• **Stated problem**: Check each line of the material below, and copy it if it holds the string "Blender".

[BEGIN Rows]

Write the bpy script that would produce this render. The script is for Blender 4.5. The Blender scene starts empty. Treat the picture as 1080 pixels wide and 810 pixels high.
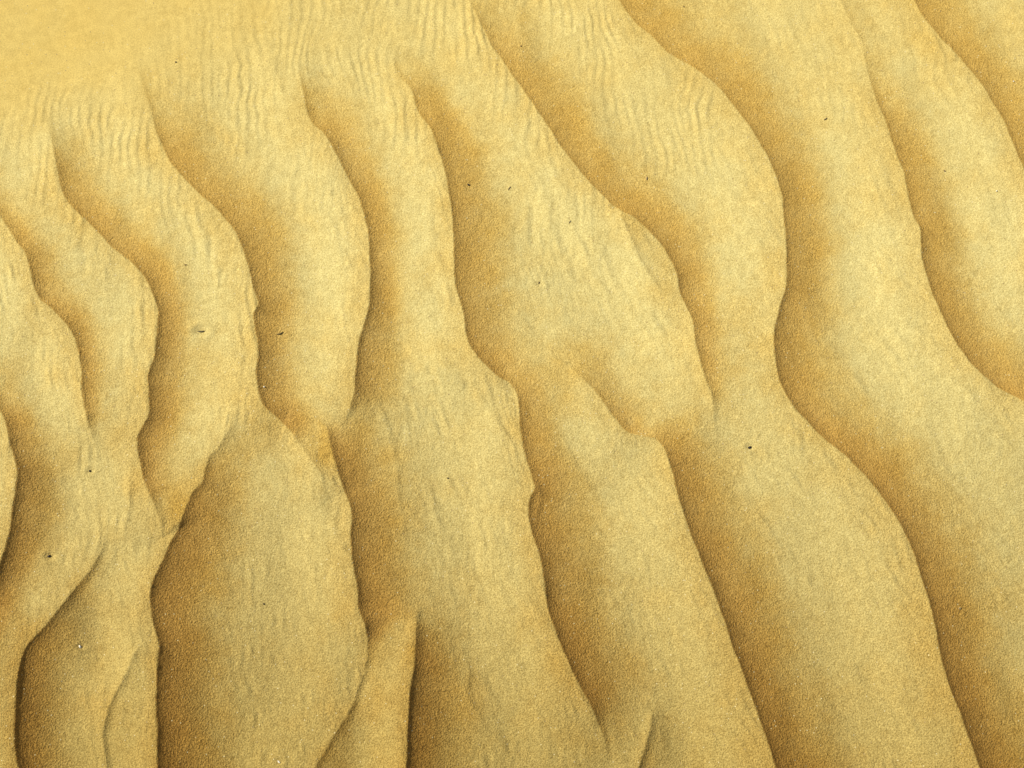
import bpy, math
import numpy as np
from mathutils import Vector, noise as mnoise

rng = np.random.default_rng(11)
sc = bpy.context.scene
MM = 0.001

# ------------------------------------------------------------------ camera
TILT = math.radians(12)
D = 1250.0                                  # camera distance in mm
F = 1250.0                                  # focal length in photo pixels (photo 1080 x 810)
fw = np.array([0, math.sin(TILT), -math.cos(TILT)])
rt = np.array([1.0, 0, 0])
up = np.array([0, math.cos(TILT), math.sin(TILT)])
CAM = -fw * D
cd = bpy.data.cameras.new('camera')
cam = bpy.data.objects.new('camera', cd)
sc.collection.objects.link(cam)
cam.location = Vector(CAM * MM)
cam.rotation_euler = (TILT, 0, 0)
cd.sensor_width = 36
cd.lens = 36 * F / 1080
cd.clip_start = 0.01
cd.clip_end = 1000
sc.camera = cam

# ------------------------------------------------------------------ long swell of the sand surface (mm)
def base_h(x, y):
    r = np.sqrt(x * x + y * y)
    near = np.exp(-(r / 900.0) ** 2)
    z = near * (-0.00009 * y ** 2 - 0.00012 * np.minimum(y, 0) ** 2 - 0.00003 * (x + 100) ** 2 + 0.02 * x)
    far = 1 - np.exp(-(r / 6000.0) ** 2)
    z = z + far * 900 * (np.sin(x / 7100.0 + 1.1) * np.cos(y / 9300.0 + .4) + .4 * np.sin(x / 3300. + y / 2700.))
    return z

def to_ground(px, py, z=7.0):
    """point of the sand surface seen at a photo position (used once, to survey the crest lines)"""
    d = rt * ((px - 540) / F) + up * (-(py - 405) / F) + fw
    h = z
    for _ in range(5):
        t = (h - CAM[2]) / d[2]
        p = CAM + d * t
        h = z + float(base_h(p[0], p[1]))
    return p[0], p[1]

# ------------------------------------------------------------------ crest lines: (points, [(index, strength)], lee width, stoss width)
L = []
def line(pts, amps, lee=62, stoss=85, e0=False, e1=False):
    L.append((pts, amps, lee, stoss, e0, e1))

line([(-60,135),(-35,170),(-14,203),(0,226),(17,253),(28,268),(33,286),(42,314),(58,328),(74,347),(83,367),(87.5,392),(89.5,422),(93,439),(97,454),(102,467),(108,480)],
     [(0,0),(2,.6),(4,.8),(13,.75),(14,.45),(16,0)], 48, 70)
line([(38,95),(46,118),(51,133),(55.5,155.5),(61,178),(66.6,203.5),(83,225),(103,244),(119.5,262.5),(139,276),(151,290),(161,307),(166.7,325),(167.5,341.7),(166,364),(162.5,383),(158,396),(158,414),(158.5,436),(154,447),(148.6,455.5),(146.7,466.7),(150,489),(154,507),(161,522),(166,537),(172,551),(178,566)],
     [(0,0),(2,.3),(4,.75),(6,.9),(15,.9),(21,.85),(24,.7),(26,.4),(27,0)], 56, 85)
line([(142,480),(141,500),(140,520),(138,540),(134,556),(128,572),(120,585)], [(0,0),(2,.38),(4,.3),(6,0)], 36, 46)
line([(112,535),(112,555),(108,580),(96,602),(77,625),(53,657),(36,675),(26,692),(22,710),(20,740.5),(19.4,765.5),(19.4,790.5),(23.6,809)],
     [(0,0),(2,.4),(4,.6),(8,.85),(12,.8)], 46, 62, e1=True)
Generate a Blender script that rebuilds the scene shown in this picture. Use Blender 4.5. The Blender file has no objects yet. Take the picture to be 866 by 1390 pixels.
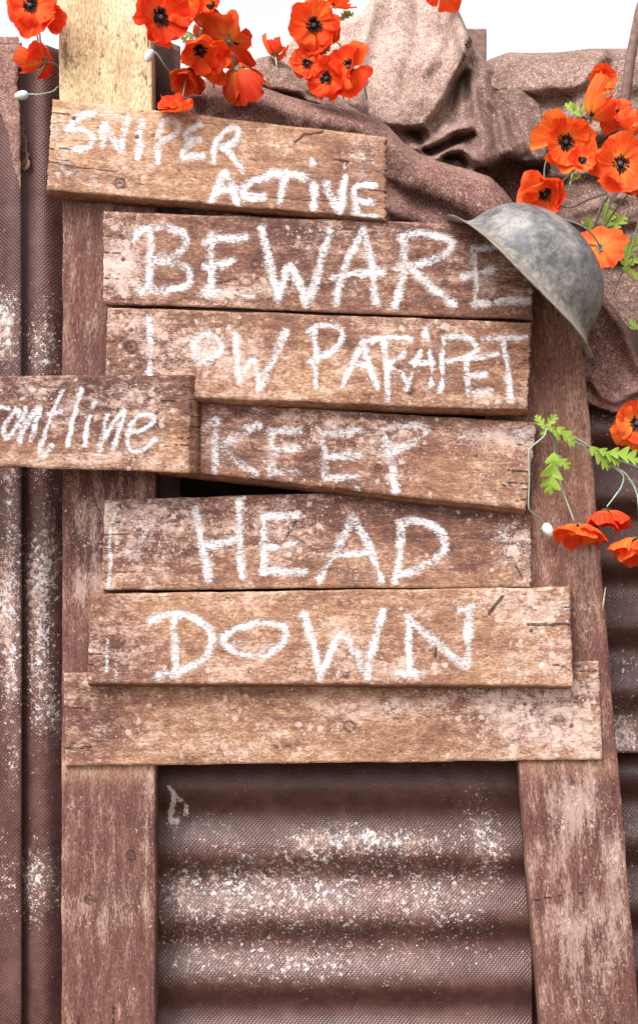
import bpy, math, random
import numpy as np
from mathutils import Vector, Matrix
R = math.radians
S = 0.00112          # metres per photograph pixel on the sign's plane (y = 0)
D = 2.4              # camera distance from the sign
ZC = 1.05            # lens height
scene = bpy.context.scene
col = scene.collection

# ------------------------------------------------------------ camera, world, sun
cd = bpy.data.cameras.new('camera')
cam = bpy.data.objects.new('camera', cd); col.objects.link(cam)
cam.location = (0, -D, ZC); cam.rotation_euler = (R(90), 0, 0)
cd.sensor_fit = 'VERTICAL'; cd.sensor_height = 24; cd.lens = 24 * D / (1390 * S)
cd.clip_start = 0.05; cd.clip_end = 2000
scene.camera = cam

SUN_EL, SUN_AZ = R(52), R(212)      # upper left, in front of the sign
w = bpy.data.worlds.new('World'); scene.world = w; w.use_nodes = True
wn, wl = w.node_tree.nodes, w.node_tree.links
sky = wn.new('ShaderNodeTexSky'); sky.sky_type = 'NISHITA'; sky.sun_disc = False
sky.sun_elevation = SUN_EL; sky.sun_rotation = SUN_AZ
sky.air_density = 1.0; sky.dust_density = 6.0; sky.ozone_density = 1.0
hs = wn.new('ShaderNodeHueSaturation'); hs.inputs['Saturation'].default_value = 0.06
hs.inputs['Value'].default_value = 1.0
wl.new(sky.outputs[0], hs.inputs['Color']); wl.new(hs.outputs[0], wn['Background'].inputs[0])
wn['Background'].inputs[1].default_value = 0.15
sl = bpy.data.lights.new('sun', 'SUN'); sl.energy = 1.0; sl.angle = R(24); sl.color = (1, 0.96, 0.9)
sun = bpy.data.objects.new('sun', sl); col.objects.link(sun)
sdir = Vector((math.cos(SUN_EL) * math.sin(SUN_AZ), math.cos(SUN_EL) * math.cos(SUN_AZ), math.sin(SUN_EL)))
sun.rotation_euler = sdir.to_track_quat('Z', 'Y').to_euler()
vs = scene.view_settings
vs.view_transform = 'Standard'; vs.look = 'None'; vs.gamma = 1; vs.use_curve_mapping = False
vs.exposure = 1.12

# ------------------------------------------------------------ helpers
rng = np.random.default_rng(7)
def P(u, v, y=0.0):
    k = S * (D + y) / D
    return Vector(((u - 433) * k, y, ZC + (695 - v) * k))
def Pn(u, v, y):
    u = np.asarray(u, float); v = np.asarray(v, float); y = np.asarray(y, float) + 0 * u
    k = S * (D + y) / D
    return np.stack([(u - 433) * k, y, ZC + (695 - v) * k], -1)

def mesh_np(name, verts, faces, attrs=None, smooth=True, mat=None):
    me = bpy.data.meshes.new(name)
    me.from_pydata(np.asarray(verts).tolist(), [], faces if isinstance(faces, list) else faces.tolist())
    if smooth: me.polygons.foreach_set('use_smooth', [True] * len(me.polygons))
    if attrs:
        for k, a in attrs.items():
            at = me.attributes.new(k, 'FLOAT', 'POINT')
            at.data.foreach_set('value', np.asarray(a, np.float32).ravel())
    if mat: me.materials.append(mat)
    me.update()
    return me
def grid_faces(nu, nv, off=0, flip=False):
    i = np.arange(nu - 1)[:, None] * nv + np.arange(nv - 1)[None, :]
    q = np.stack([i, i + nv, i + nv + 1, i + 1], -1).reshape(-1, 4) + off
    return q[:, ::-1] if flip else q
def link(name, me, parent=None, matrix=None, **props):
    o = bpy.data.objects.new(name, me); col.objects.link(o)
    if parent: o.parent = parent
    if matrix is not None: o.matrix_local = matrix
    for k, v in props.items(): o[k] = v
    return o
def thing(name, label, cat, loc, group=None):
    o = bpy.data.objects.new(name, None); col.objects.link(o)
    o.empty_display_size = 0.02; o.location = loc; o['label'] = label; o['category'] = cat
    if group: o['group'] = group
    return o

def _hash(ix, iy, seed):
    n = (ix * 374761393 + iy * 668265263 + seed * 1442695041).astype(np.int64) & 0xffffffff
    n = ((n ^ (n >> 13)) * 1274126177) & 0xffffffff
    return ((n ^ (n >> 16)) & 0xffff) / 65535.0
def vnoise(x, y, seed=0, octaves=3):
    x = np.asarray(x, float); y = np.asarray(y, float); x, y = np.broadcast_arrays(x, y)
    out = 0; amp = 1; tot = 0
    for o in range(octaves):
        ix = np.floor(x).astype(np.int64); iy = np.floor(y).astype(np.int64)
        fx = x - ix; fy = y - iy; fx = fx * fx * (3 - 2 * fx); fy = fy * fy * (3 - 2 * fy)
        a = _hash(ix, iy, seed + o); b = _hash(ix + 1, iy, seed + o); c = _hash(ix, iy + 1, seed + o); d = _hash(ix + 1, iy + 1, seed + o)
        out = out + amp * ((a * (1 - fx) + b * fx) * (1 - fy) + (c * (1 - fx) + d * fx) * fy)
        tot += amp; amp *= 0.5; x = x * 2.03 + 11; y = y * 2.03 + 7
    return out / tot
def seg_dist(u, v, pts):
    """distance to a polyline and signed side (positive on its upper/left side)"""
    best = np.full(u.shape, 1e9); side = np.zeros(u.shape)
    for (x0, y0), (x1, y1) in zip(pts[:-1], pts[1:]):
        dx, dy = x1 - x0, y1 - y0; L = dx * dx + dy * dy + 1e-9
        t = np.clip(((u - x0) * dx + (v - y0) * dy) / L, 0, 1)
        d = np.hypot(u - x0 - t * dx, v - y0 - t * dy)
        s = -((u - x0) * dy - (v - y0) * dx)
        m = d < best; best = np.where(m, d, best); side = np.where(m, s, side)
    return best, -np.sign(side)
def spline(pts, n=8):
    if len(pts) < 3: return pts
    p = [np.array(q, float) for q in pts]; p = [2 * p[0] - p[1]] + p + [2 * p[-1] - p[-2]]
    out = []
    for i in range(1, len(p) - 2):
        for k in range(n):
            t = k / n
            out.append(0.5 * ((2 * p[i]) + (-p[i-1] + p[i+1]) * t + (2*p[i-1] - 5*p[i] + 4*p[i+1] - p[i+2]) * t*t + (-p[i-1] + 3*p[i] - 3*p[i+1] + p[i+2]) * t**3))
    out.append(p[-2]); return [tuple(q) for q in out]

def tube(path, rad, sides=6, taper=1.0):
    """verts, faces of a round tube along world points"""
    path = [Vector(p) for p in path]; n = len(path); vs_, fs = [], []
    for i, p in enumerate(path):
        t = (path[min(i+1, n-1)] - path[max(i-1, 0)]).normalized()
        a = t.cross(Vector((0.3, 1, 0.2))).normalized(); b = t.cross(a)
        r = rad * (1 + (taper - 1) * i / max(1, n - 1))
        for k in range(sides):
            q = 2 * math.pi * k / sides
            vs_.append(p + a * (r * math.cos(q)) + b * (r * math.sin(q)))
    for i in range(n - 1):
        for k in range(sides):
            k2 = (k + 1) % sides
            fs.append((i*sides+k, i*sides+k2, (i+1)*sides+k2, (i+1)*sides+k))
    fs.append(tuple(range(sides))[::-1]); fs.append(tuple((n-1)*sides + k for k in range(sides)))
    return vs_, fs

# ------------------------------------------------------------ node mini language
class NT:
    def __init__(self, name):
        self.m = bpy.data.materials.new(name); self.m.use_nodes = True
        self.t = self.m.node_tree; self.n = self.t.nodes; self.l = self.t.links
        self.b = self.n['Principled BSDF']
    def new(self, typ, **kw):
        nd = self.n.new(typ)
        for k, v in kw.items(): setattr(nd, k, v)
        return nd
    def put(self, sock, v):
        if isinstance(v, bpy.types.NodeSocket): self.l.new(v, sock)
        elif v is not None:
            if hasattr(sock.default_value, '__len__') and len(sock.default_value) == 4 and len(v) == 3: v = (*v, 1)
            sock.default_value = v
    def math(self, op, a, b=None, c=None, clamp=False):
        nd = self.new('ShaderNodeMath', operation=op, use_clamp=clamp)
        self.put(nd.inputs[0], a)
        if b is not None: self.put(nd.inputs[1], b)
        if c is not None: self.put(nd.inputs[2], c)
        return nd.outputs[0]
    def add(self, a, b): return self.math('ADD', a, b)
    def sub(self, a, b): return self.math('SUBTRACT', a, b)
    def mul(self, a, b): return self.math('MULTIPLY', a, b)
    def step(self, x, lo, hi, a=0.0, b=1.0):
        nd = self.new('ShaderNodeMapRange', interpolation_type='SMOOTHSTEP')
        self.put(nd.inputs['Value'], x); nd.inputs['From Min'].default_value = lo; nd.inputs['From Max'].default_value = hi
        nd.inputs['To Min'].default_value = a; nd.inputs['To Max'].default_value = b
        return nd.outputs[0]
    def attr(self, name): return self.new('ShaderNodeAttribute', attribute_name=name).outputs['Fac']
    def coord(self, rnd=True):
        tc = self.new('ShaderNodeTexCoord').outputs['Object']
        if not rnd: return tc
        oi = self.new('ShaderNodeObjectInfo').outputs['Random']
        va = self.new('ShaderNodeVectorMath', operation='ADD'); self.put(va.inputs[0], tc)
        cb = self.new('ShaderNodeCombineXYZ'); r = self.mul(oi, 37.0)
        self.put(cb.inputs[0], r); self.put(cb.inputs[1], self.mul(oi, 91.0)); self.put(cb.inputs[2], r)
        self.put(va.inputs[1], cb.outputs[0]); return va.outputs[0]
    def scaled(self, vec, s):
        vm = self.new('ShaderNodeVectorMath', operation='MULTIPLY'); self.put(vm.inputs[0], vec); vm.inputs[1].default_value = s
        return vm.outputs[0]
    def noise(self, vec, scale=1.0, detail=4, rough=0.55, dist=0.0):
        nd = self.new('ShaderNodeTexNoise'); self.put(nd.inputs['Vector'], vec)
        nd.inputs['Scale'].default_value = scale; nd.inputs['Detail'].default_value = detail
        nd.inputs['Roughness'].default_value = rough; nd.inputs['Distortion'].default_value = dist
        return nd.outputs['Fac']
    def voro(self, vec, scale, feature='F1'):
        nd = self.new('ShaderNodeTexVoronoi', feature=feature, voronoi_dimensions='2D'); self.put(nd.inputs['Vector'], vec); nd.inputs['Scale'].default_value = scale
        return nd.outputs['Distance'], nd.outputs['Color']
    def ramp(self, x, stops):
        nd = self.new('ShaderNodeValToRGB'); self.put(nd.inputs[0], x); cr = nd.color_ramp
        while len(cr.elements) < len(stops): cr.elements.new(0.5)
        for e, (p, c) in zip(cr.elements, stops): e.position = p; e.color = (*c, 1)
        return nd.outputs[0]
    def mix(self, f, a, b, blend='MIX'):
        nd = self.new('ShaderNodeMix', data_type='RGBA', blend_type=blend)
        self.put(nd.inputs[0], f); self.put(nd.inputs[6], a); self.put(nd.inputs[7], b); return nd.outputs[2]
    def bump(self, h, strength=0.5, dist=0.001, prev=None):
        nd = self.new('ShaderNodeBump'); nd.inputs['Strength'].default_value = strength; nd.inputs['Distance'].default_value = dist
        self.put(nd.inputs['Height'], h)
        if prev is not None: self.put(nd.inputs['Normal'], prev)
        return nd.outputs[0]
    def out(self, color=None, rough=None, normal=None, metal=None, spec=None):
        self.put(self.b.inputs['Base Color'], color)
        if rough is not None: self.put(self.b.inputs['Roughness'], rough)
        if normal is not None: self.put(self.b.inputs['Normal'], normal)
        if metal is not None: self.put(self.b.inputs['Metallic'], metal)
        if spec is not None: self.b.inputs['Specular IOR Level'].default_value = spec
        return self.m
    def warp(self, vec, scale, amt):
        nd = self.new('ShaderNodeTexNoise'); self.put(nd.inputs['Vector'], vec); nd.inputs['Scale'].default_value = scale; nd.inputs['Detail'].default_value = 3
        s = self.new('ShaderNodeVectorMath', operation='MULTIPLY_ADD'); self.put(s.inputs[0], nd.outputs['Color'])
        s.inputs[1].default_value = (amt,) * 3; self.put(s.inputs[2], vec); return s.outputs[0]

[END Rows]

• **Final result**:
Write the bpy script that would produce this render. The script is for Blender 4.5. The Blender scene starts empty. Treat the picture as 1080 pixels wide and 810 pixels high.
Generate a Blender script that rebuilds the scene shown in this picture. Use Blender 4.5. The Blender file has no objects yet. Take the picture to be 866 by 1390 pixels.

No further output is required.